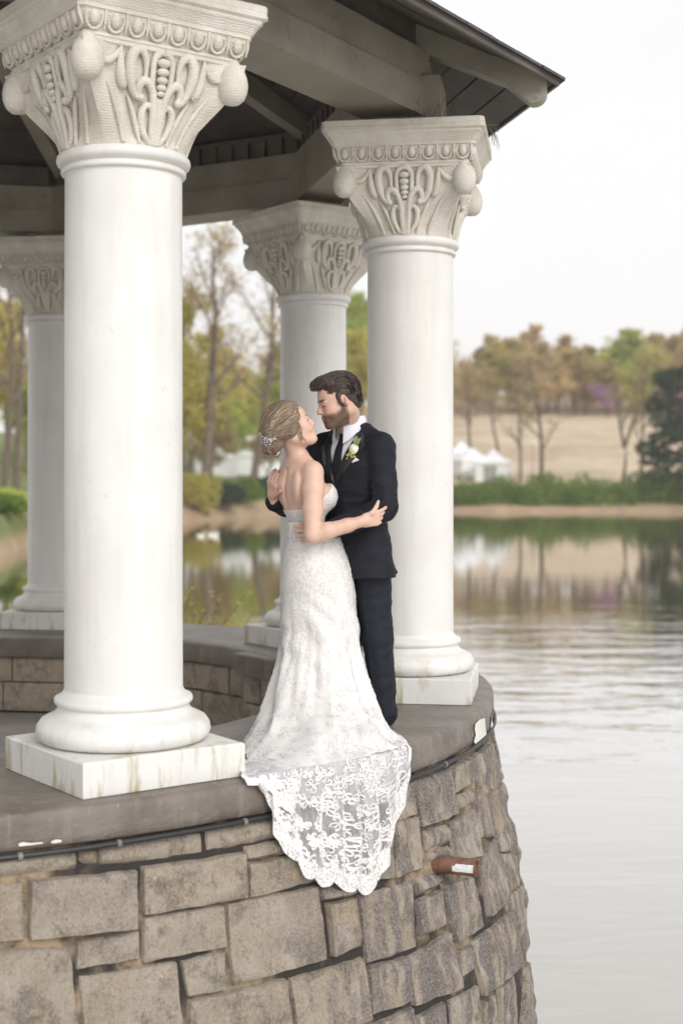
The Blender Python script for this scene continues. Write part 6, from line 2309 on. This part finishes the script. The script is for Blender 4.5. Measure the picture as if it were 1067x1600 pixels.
# second, shorter layer of tulle under it
NL = 24
for ly, (v_a, v_b, sd_) in enumerate(((0.30, 0.12, 1.0), (0.06, 0.07, 4.0))):
    V = []
    for j in range(NL):
        for i in range(120):
            u = i / 119
            vend = v_a + v_b * nz(u * 6, sd_, 1) + 0.5 * v_b * abs(math.sin(u * PI * 12 + sd_)) + 0.10 * float(sstep(0.6, 0.85, u))
            V.append(train_pt(u, -1.0 + (1.0 + vend) * j / (NL - 1), -0.0025 - 0.002 * ly))
    idx = np.arange(NL * 120).reshape(NL, 120)
    Fq = np.stack([idx[:-1, :-1].ravel(), idx[1:, :-1].ravel(), idx[1:, 1:].ravel(), idx[:-1, 1:].ravel()], 1)
    link('tulle_layer', mesh_data('tulle_layer', np.array([tuple(p) for p in V]) - np.array(B_ORG), Fq, M_TULLE, True), train)
# opaque underskirt lobe slipping over the edge on the right
V = []
NL = 26
for j in range(NL):
    for i in range(30):
        u = 0.70 + 0.17 * i / 29
        vend = 0.28 * math.sin(PI * (0.06 + 0.88 * i / 29)) ** 0.6
        V.append(train_pt(u, -1.0 + (1.0 + vend) * j / (NL - 1) if j else -1.0, -0.003))
idx = np.arange(NL * 30).reshape(NL, 30)
Fq = np.stack([idx[:-1, :-1].ravel(), idx[1:, :-1].ravel(), idx[1:, 1:].ravel(), idx[:-1, 1:].ravel()], 1)
link('underskirt', mesh_data('underskirt', np.array([tuple(p) for p in V]) - np.array(B_ORG), Fq, M_LACE, True), skirt)
# lace border along the scalloped hem
mb = MB()
NB = 300
def band(v0, v1, lift, wob=0.0):
    vv, ff = [], []
    for i in range(NB):
        u = i / (NB - 1)
        L_ = max(0.05, float(np.interp(u, BOT[:, 0], BOT[:, 2])) - 1205) / 190.0
        w = 1.0 / max(0.25, L_)
        for k_ in range(4):
            q = v0 + (v1 - v0) * k_ / 3
            vv.append(train_pt(u, 1 - q * w * 0.16 * (1 + wob * math.sin(u * 120)), lift) - Vector(B_ORG))
    for i in range(NB - 1):
        for k_ in range(3):
            a_ = i * 4 + k_
            ff.append((a_, a_ + 4, a_ + 5, a_ + 1))
    mb.add(vv, ff)
band(0.0, 0.85, 0.002)
mb.obj('lace_border', M_BORDER, train, sharp=70)
mb = MB()
# edges at both sides running up on to the coping
def ribbon(path, w, lift=0.004):
    """flat ribbon along (u, v) points on the train"""
    P = spline(path, 12)
    vv, ff = [], []
    pts = [train_pt(float(a_), float(b_), lift) for a_, b_ in P]
    for i, p in enumerate(pts):
        tdir = (pts[min(i + 1, 11)] - pts[max(i - 1, 0)]).normalized()
        nr = Vector((p.x - GC[0], p.y - GC[1], 0)).normalized() if P[i][1] > 0 else Vector((0, 0, 1))
        s_ = tdir.cross(nr).normalized()
        ww = w * math.sin(PI * (0.10 + 0.84 * i / 11)) ** 0.7
        vv += [p - s_ * ww - Vector(B_ORG), p + nr * 0.0006 - Vector(B_ORG), p + s_ * ww - Vector(B_ORG)]
    for i in range(11):
        for k_ in range(2):
            a_ = i * 3 + k_
            ff.append((a_, a_ + 1, a_ + 4, a_ + 3))
    mb.add(vv, ff)
for s_ in (0.0, 1.0):
    ribbon([(s_, -1), (s_, -0.5), (s_, 0.0), (s_, 0.5), (s_, 1.0)], 0.016)
# scrolling leaf motifs
R = random.Random(21)
def motif(u0, v0, rot, size):
    Lr = max(0.12, (float(np.interp(u0, BOT[:, 0], BOT[:, 2])) - 1200) * 0.0028)
    def uv(x_, y_):
        c_, s_ = math.cos(rot), math.sin(rot)
        X_, Y__ = x_ * c_ - y_ * s_, x_ * s_ + y_ * c_
        return (u0 + X_ * size / 0.78, v0 + Y__ * size / (Lr if v0 > 0 else 0.26))
    curls = []
    for sg in (1, -1):
        curls += [[(0, 0), (sg * .25, .25), (sg * .55, .35), (sg * .8, .15), (sg * .7, -.12), (sg * .5, -.05)],
                  [(0, .1), (sg * .12, .5), (sg * .35, .8), (sg * .6, .8), (sg * .62, .58)],
                  [(0, -.1), (sg * .25, -.2), (sg * .45, -.5), (sg * .3, -.75), (sg * .12, -.62)],
                  [(sg * .3, .3), (sg * .6, .55), (sg * .95, .5)]]
    curls += [[(0, -.8), (0.05, -.3), (0, .2), (-0.03, .9)]]
    for cv in curls:
        if R.random() < 0.12: continue
        P = [uv(x_ + R.gauss(0, .04), y_ + R.gauss(0, .04)) for x_, y_ in cv]
        if any(p[0] < 0.01 or p[0] > 0.99 or p[1] > 0.97 or p[1] < -1 for p in P): continue
        ribbon(P, R.uniform(0.0028, 0.0058), 0.0025)
for v0, us in ((-0.75, np.linspace(0.05, 0.95, 13)), (-0.35, np.linspace(0.05, 0.95, 14)), (0.04, np.linspace(0.06, 0.95, 15)), (0.15, np.linspace(0.07, 0.94, 17)), (0.27, np.linspace(0.09, 0.93, 16)), (0.39, np.linspace(0.12, 0.92, 16)), (0.51, np.linspace(0.15, 0.91, 15)), (0.62, np.linspace(0.18, 0.90, 14)), (0.72, np.linspace(0.22, 0.88, 14)), (0.81, np.linspace(0.25, 0.86, 13))):
    for u0 in us:
        if R.random() < 0.10: continue
        motif(u0 + R.gauss(0, .015), v0 + R.gauss(0, .025), R.uniform(0, 6.28), R.uniform(0.026, 0.040))
mb.obj('lace', M_LACE, train, smooth=True, sharp=70, kind='stuff')

# ---- hair: an updo
hv = Vol((-0.45, 6.76, 1.33), (-0.08, 7.10, 1.68), 0.003)
hv.el((-0.026, 0, 0.044), (0.112, 0.088, 0.094), k=0, M=MBH)
hv.el((-0.085, 0, 0.000), (0.078, 0.076, 0.080), k=0.03, M=MBH)
hv.el((-0.120, 0.0, -0.055), (0.050, 0.055, 0.042), k=0.02, M=MBH)
for sg in (1, -1):
    hv.el((-0.030, sg * 0.066, -0.012), (0.052, 0.028, 0.050), k=0.02, M=MBH)
    hv.rc((0.030, sg * 0.072, 0.035), (-0.02, sg * 0.084, -0.03), 0.020, 0.014, 0.02, M=MBH)
hv.el((0.125, 0, -0.010), (0.082, 0.10, 0.095), k=0.010, op='sub', M=MBH)
hv.el((0.060, 0, -0.110), (0.080, 0.12, 0.085), k=0.015, op='sub', M=MBH)
hairb = vol_obj(hv, 'hair', M_HAIR_F, bride, B_ORG, 1, disp=hair_disp(MBH, 0.003), tint=lambda V: np.repeat(np.random.default_rng(4).random((len(V), 1)) * 0.3 + 0.1, 3, 1))
def on_hair(p, lift=0.0):
    """push a local point out to the hair volume surface along its direction from the centre"""
    o = Vector((-0.045, 0, 0.015)); d = (Vector(p) - o).normalized()
    rr = 0.02
    while rr < 0.22:
        w = MBH @ (o + d * rr)
        if hv.sample(w) > 0: break
        rr += 0.003
    return MBH @ (o + d * (rr + lift)) - Vector(B_ORG)
mb = MB(); tn = []; paths = []
R = random.Random(12)
bun = Vector((-0.125, 0, -0.050))
for i in range(330):
    # from the hairline round the face back to the bun
    a = R.uniform(-1, 1)
    side = math.copysign(1, a); aa = abs(a)
    st = Vector((0.075 - 0.10 * aa ** 1.5, side * 0.085 * min(1, aa * 1.25), 0.105 - 0.145 * aa ** 1.4))
    st = st + Vector((-R.random() ** 2 * 0.06, 0, 0))
    en = bun + Vector((R.uniform(-.03, .03), R.uniform(-.05, .05), R.uniform(-.02, .05)))
    mid1 = st.lerp(en, 0.35) + Vector((0, side * 0.03, 0.045 * (1 - aa)))
    mid2 = st.lerp(en, 0.70) + Vector((-0.02, side * 0.022, 0.022))
    lift = R.uniform(-0.001, 0.004)
    C_ = spline([tuple(st), tuple(mid1), tuple(mid2), tuple(en)], 14)
    wob = R.uniform(0, 6)
    P = [on_hair(Vector(c_) + Vector((0, 0, 0.004 * math.sin(k * 0.9 + wob))), lift) for k, c_ in enumerate(C_)]
    paths.append((P, R.random() ** 0.9))
for i in range(26):      # curls gathered in the bun
    c0 = bun + Vector((R.uniform(-.035, .02), R.uniform(-.045, .045), R.uniform(-.03, .045)))
    r_ = R.uniform(0.014, 0.024); ax = Vector((R.gauss(-.6, .5), R.gauss(0, 1), R.gauss(0, .5))).normalized()
    b1 = ax.orthogonal().normalized(); b2 = ax.cross(b1)
    q0 = on_hair(c0, 0.0) + Vector((0, 0, 0))
    R3 = MBH.to_3x3()
    P = [q0 + R3 @ (b1 * r_ * math.cos(t_) + b2 * r_ * math.sin(t_) + ax * 0.004 * t_) * 0.95 for t_ in np.linspace(0, 5.5, 14)]
    paths.append((P, R.random()))
strands(mb, tn, paths, 0.0038, 0.0006, 5, flat=0.55)
# loose wisps in front of the ear
paths = []
for sg in (-1, 1):
    for i in range(9):
        s0 = Vector((0.020 + R.uniform(-.01, .015), sg * 0.082, 0.0 + R.uniform(-.01, .01)))
        P = [s0, s0 + Vector((0.002, sg * 0.006, -0.03)), s0 + Vector((-0.010 + R.gauss(0, .006), sg * 0.004, -0.065)), s0 + Vector((-0.002 + R.gauss(0, .010), -sg * 0.002, -0.095 - R.uniform(0, .015)))]
        paths.append(([MBH @ Vector(q) - Vector(B_ORG) for q in spline([tuple(p) for p in P], 10)], 0.6 + 0.4 * R.random()))
strands(mb, tn, paths, 0.0022, 0.0004, 5)
me = mb.data('hair_strands', M_HAIR_F, True, 80)
ca = me.color_attributes.new('tint', 'FLOAT_COLOR', 'POINT')
ca.data.foreach_set('color', np.array([(x, x, x, 1) for x in tn], np.float32).ravel())
link('hair_strands', me, hairb)
# jewelled comb
mb = MB(); R = random.Random(5)
M_SILVER = NT('silver_beads').done((0.80, 0.79, 0.78), 0.22, Metallic=0.85)
cc_ = [on_hair(Vector((-0.135, -0.035 + 0.0 * k, 0.02)), 0.006) for k in range(1)]
for i in range(7):
    a = -0.9 + 1.8 * i / 6
    p0 = on_hair(Vector((-0.105, -0.060, -0.020)), 0.006)
    pts = []
    for k in range(6):
        q = on_hair(Vector((-0.105 - 0.012 * k * math.cos(a) - 0.006 * k, -0.066 + 0.010 * k, -0.026 + 0.011 * k * math.sin(a) + 0.004 * k)), 0.006 + 0.004 * math.sin(k * 0.6))
        pts.append(q)
        mb.ball(q + Vector((R.gauss(0, .002), R.gauss(0, .002), R.gauss(0, .002))), R.uniform(0.0028, 0.0052), 6, 4)
    mb.tube(pts, 0.0012, 4)
link('hair_comb', mb.data('hair_comb', M_SILVER, True, 80), bride)
# ring
del hv, bb
bpy.context.view_layer.update()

--------

## The exercise
Which lines contain "from"? Show each of them.

## Answer to the task
The Blender Python script for this scene continues. Write part 6, from line 2309 on. This part finishes the script. The script is for Blender 4.5. Measure the picture as if it were 1067x1600 pixels.
    """push a local point out to the hair volume surface along its direction from the centre"""
    # from the hairline round the face back to the bun